### DIRECTION
In the data below, locate each line with the word "wide" and list it.

### DATASET CONTENT
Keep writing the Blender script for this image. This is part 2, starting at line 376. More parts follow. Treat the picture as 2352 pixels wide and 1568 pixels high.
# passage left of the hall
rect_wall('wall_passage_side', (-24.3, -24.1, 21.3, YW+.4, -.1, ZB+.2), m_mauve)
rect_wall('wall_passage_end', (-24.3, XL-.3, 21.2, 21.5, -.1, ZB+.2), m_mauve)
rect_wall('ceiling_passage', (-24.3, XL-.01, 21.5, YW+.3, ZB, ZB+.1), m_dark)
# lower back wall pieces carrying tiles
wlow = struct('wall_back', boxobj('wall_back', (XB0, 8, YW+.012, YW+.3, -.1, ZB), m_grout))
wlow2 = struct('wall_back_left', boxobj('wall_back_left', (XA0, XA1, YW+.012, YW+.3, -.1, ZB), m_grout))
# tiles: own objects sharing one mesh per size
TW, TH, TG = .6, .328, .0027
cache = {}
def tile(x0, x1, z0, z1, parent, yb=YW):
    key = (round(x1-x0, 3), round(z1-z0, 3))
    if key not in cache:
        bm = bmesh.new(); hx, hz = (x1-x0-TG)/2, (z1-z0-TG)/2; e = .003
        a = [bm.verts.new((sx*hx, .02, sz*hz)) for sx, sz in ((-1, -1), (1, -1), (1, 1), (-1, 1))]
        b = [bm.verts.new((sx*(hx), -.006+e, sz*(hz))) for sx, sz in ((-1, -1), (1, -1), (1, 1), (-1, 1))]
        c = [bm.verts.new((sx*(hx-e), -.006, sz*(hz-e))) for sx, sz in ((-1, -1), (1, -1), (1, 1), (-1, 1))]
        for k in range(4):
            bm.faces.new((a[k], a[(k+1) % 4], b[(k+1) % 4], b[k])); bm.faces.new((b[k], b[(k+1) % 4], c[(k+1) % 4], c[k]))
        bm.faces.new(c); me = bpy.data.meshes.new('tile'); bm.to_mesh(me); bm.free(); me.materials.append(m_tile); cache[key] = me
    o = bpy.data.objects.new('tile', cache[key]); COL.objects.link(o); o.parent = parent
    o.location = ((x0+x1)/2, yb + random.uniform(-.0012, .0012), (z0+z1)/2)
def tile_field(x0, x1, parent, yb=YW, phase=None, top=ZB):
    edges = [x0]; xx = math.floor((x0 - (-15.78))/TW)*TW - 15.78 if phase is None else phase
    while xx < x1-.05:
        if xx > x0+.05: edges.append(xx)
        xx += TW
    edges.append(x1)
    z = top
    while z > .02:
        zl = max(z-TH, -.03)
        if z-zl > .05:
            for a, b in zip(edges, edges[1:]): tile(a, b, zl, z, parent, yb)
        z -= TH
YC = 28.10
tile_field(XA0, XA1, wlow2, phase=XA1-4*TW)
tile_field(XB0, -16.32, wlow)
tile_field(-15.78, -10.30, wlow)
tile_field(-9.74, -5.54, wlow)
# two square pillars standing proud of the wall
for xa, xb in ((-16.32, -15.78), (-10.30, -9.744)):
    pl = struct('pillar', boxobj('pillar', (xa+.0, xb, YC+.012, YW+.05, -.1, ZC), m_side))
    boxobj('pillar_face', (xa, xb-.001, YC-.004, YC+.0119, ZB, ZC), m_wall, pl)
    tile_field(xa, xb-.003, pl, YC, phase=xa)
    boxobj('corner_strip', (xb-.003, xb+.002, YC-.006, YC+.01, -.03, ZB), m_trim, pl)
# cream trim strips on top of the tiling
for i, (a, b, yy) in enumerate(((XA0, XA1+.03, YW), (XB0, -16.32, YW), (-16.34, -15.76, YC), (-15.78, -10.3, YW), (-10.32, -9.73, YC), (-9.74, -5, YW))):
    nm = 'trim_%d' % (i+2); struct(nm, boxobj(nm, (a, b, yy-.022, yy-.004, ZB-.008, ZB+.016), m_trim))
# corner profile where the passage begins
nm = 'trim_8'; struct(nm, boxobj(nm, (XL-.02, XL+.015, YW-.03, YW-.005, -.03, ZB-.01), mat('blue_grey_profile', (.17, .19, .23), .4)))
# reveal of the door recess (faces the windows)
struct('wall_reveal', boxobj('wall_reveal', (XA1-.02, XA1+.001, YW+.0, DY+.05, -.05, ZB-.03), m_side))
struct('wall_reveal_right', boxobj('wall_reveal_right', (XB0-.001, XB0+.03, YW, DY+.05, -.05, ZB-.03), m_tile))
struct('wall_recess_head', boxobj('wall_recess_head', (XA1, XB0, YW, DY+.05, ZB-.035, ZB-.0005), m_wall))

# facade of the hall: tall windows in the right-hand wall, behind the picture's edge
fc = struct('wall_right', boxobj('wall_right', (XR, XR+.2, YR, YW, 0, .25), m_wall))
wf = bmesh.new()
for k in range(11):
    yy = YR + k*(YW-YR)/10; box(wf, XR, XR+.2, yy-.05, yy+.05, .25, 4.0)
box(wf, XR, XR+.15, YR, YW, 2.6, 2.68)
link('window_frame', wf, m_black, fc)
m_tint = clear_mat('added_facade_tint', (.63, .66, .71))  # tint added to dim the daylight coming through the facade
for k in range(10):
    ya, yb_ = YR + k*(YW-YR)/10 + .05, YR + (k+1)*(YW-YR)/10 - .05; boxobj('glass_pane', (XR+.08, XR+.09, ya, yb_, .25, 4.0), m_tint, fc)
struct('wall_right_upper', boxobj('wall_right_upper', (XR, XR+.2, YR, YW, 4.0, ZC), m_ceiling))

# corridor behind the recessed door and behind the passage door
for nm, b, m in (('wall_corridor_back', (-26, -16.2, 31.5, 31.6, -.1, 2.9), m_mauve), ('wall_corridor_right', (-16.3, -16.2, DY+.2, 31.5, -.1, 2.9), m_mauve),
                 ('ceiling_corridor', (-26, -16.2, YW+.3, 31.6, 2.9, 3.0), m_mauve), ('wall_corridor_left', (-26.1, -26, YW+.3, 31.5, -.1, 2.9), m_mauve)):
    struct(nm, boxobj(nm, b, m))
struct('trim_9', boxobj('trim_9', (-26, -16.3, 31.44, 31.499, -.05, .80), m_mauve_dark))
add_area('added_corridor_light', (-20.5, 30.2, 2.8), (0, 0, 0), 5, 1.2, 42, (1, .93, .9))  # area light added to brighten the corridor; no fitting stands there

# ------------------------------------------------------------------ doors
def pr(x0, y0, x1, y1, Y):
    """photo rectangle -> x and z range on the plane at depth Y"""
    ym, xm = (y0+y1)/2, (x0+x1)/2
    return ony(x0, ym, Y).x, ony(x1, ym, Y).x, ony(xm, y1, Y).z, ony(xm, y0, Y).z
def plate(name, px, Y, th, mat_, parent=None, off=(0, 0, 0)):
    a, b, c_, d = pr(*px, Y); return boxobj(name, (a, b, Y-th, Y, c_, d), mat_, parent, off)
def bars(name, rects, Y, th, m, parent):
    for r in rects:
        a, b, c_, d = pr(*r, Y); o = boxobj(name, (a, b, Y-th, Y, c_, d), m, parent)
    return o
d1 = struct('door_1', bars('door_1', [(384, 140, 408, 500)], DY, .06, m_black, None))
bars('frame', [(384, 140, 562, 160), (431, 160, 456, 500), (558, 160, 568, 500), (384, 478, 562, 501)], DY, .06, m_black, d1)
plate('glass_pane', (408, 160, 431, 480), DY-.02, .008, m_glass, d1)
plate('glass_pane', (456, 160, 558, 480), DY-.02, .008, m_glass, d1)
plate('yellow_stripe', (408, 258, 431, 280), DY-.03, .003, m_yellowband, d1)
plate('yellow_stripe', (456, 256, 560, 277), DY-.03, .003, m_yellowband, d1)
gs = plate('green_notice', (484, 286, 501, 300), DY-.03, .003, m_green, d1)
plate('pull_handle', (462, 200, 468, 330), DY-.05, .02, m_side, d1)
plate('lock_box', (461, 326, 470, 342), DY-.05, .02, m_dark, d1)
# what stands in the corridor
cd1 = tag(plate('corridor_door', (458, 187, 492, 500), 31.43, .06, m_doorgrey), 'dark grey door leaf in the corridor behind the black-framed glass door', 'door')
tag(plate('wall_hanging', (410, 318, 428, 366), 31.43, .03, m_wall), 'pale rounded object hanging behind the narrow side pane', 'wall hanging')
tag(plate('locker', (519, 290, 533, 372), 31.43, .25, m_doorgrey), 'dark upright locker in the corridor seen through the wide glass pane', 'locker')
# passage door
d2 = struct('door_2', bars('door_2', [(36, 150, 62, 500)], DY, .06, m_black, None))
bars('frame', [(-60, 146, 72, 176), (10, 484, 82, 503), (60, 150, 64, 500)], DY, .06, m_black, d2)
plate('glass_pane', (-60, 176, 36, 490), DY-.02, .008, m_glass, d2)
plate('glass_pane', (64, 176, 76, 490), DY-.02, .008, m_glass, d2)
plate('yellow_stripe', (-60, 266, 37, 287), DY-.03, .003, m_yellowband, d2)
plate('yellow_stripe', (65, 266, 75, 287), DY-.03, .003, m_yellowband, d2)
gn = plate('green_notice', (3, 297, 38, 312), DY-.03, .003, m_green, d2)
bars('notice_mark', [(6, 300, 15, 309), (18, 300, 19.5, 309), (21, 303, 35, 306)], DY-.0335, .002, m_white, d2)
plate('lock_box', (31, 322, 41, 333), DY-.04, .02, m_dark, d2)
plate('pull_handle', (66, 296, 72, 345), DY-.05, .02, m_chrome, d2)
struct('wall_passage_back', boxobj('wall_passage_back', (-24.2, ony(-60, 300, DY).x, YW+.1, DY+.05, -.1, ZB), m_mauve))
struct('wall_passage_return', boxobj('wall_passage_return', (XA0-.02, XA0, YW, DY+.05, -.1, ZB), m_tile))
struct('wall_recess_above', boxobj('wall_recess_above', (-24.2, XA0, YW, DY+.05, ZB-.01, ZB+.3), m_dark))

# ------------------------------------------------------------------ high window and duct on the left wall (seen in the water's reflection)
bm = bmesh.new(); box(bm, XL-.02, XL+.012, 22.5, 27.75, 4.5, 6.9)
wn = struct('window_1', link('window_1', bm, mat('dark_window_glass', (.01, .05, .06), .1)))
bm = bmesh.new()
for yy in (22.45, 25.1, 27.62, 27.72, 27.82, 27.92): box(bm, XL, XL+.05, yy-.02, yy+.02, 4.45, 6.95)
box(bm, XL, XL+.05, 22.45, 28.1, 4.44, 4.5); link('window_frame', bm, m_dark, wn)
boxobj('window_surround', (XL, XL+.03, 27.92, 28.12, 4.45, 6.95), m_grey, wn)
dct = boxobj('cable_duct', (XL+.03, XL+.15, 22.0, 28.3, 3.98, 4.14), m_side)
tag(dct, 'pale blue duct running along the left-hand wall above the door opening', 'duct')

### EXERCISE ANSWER
Keep writing the Blender script for this image. This is part 2, starting at line 376. More parts follow. Treat the picture as 2352 pixels wide and 1568 pixels high.
tag(plate('locker', (519, 290, 533, 372), 31.43, .25, m_doorgrey), 'dark upright locker in the corridor seen through the wide glass pane', 'locker')